As far as the US military is concerned, fused LEO navigation is inherently much more difficult to jam or counterfeit than current navigation systems. Signal interference and spoofing becomes harder, almost to the point of impossibility, because signals are so much stronger at ground level and the system's microwave antennas are massively more directional that GPS antennas. Genuine signals get through whilst fake ones from jammers don't.
What's more, the two University of Texas scientists say, fused LEO navigation will provide robust, highly redundant, continuous and improved navigation services to 99.8 per cent of the world's population while using "less than one per cent of Starlink's downlink capacity and less than half a per cent of its energy capacity." If that pans out as promised it will be astonishing.
Fused LEO navigation isn't a universal nostrum, though: It does have some limitations.
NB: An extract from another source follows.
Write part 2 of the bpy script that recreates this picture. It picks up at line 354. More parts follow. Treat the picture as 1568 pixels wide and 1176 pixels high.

For example, the first iteration of Starlink will not operate at latitudes above 60 degrees, north or south, which means that huge swathes of the far north of North America, including Alaska and Canada, Greenland, Norway, Sweden, Finland and Russia will not be able to use it. Neither will it cover Antarctica. However, plans are already in place for Starlink to be expanded to cover the entire globe.
Perhaps the biggest drawback will be cost. GPS chips for smartphones and watches are now cheap and while the satellite software upgrade may well be comparatively inexpensive, using SpaceX's futuristic Starlink antennas will be pricey, as will new microprocessors for new devices. The corporation's CEO, Elon Musk, has made no bones about pricing Starlink services high. The whole project is monumentally costly and Musk wants to make the quickest possible return and big profits from his investments to help fund his ultimate ambition, which is to build a viable permanent human colony on the planet Mars by 2030, at the latest,
All other ambitions pale into insignificance compared to that.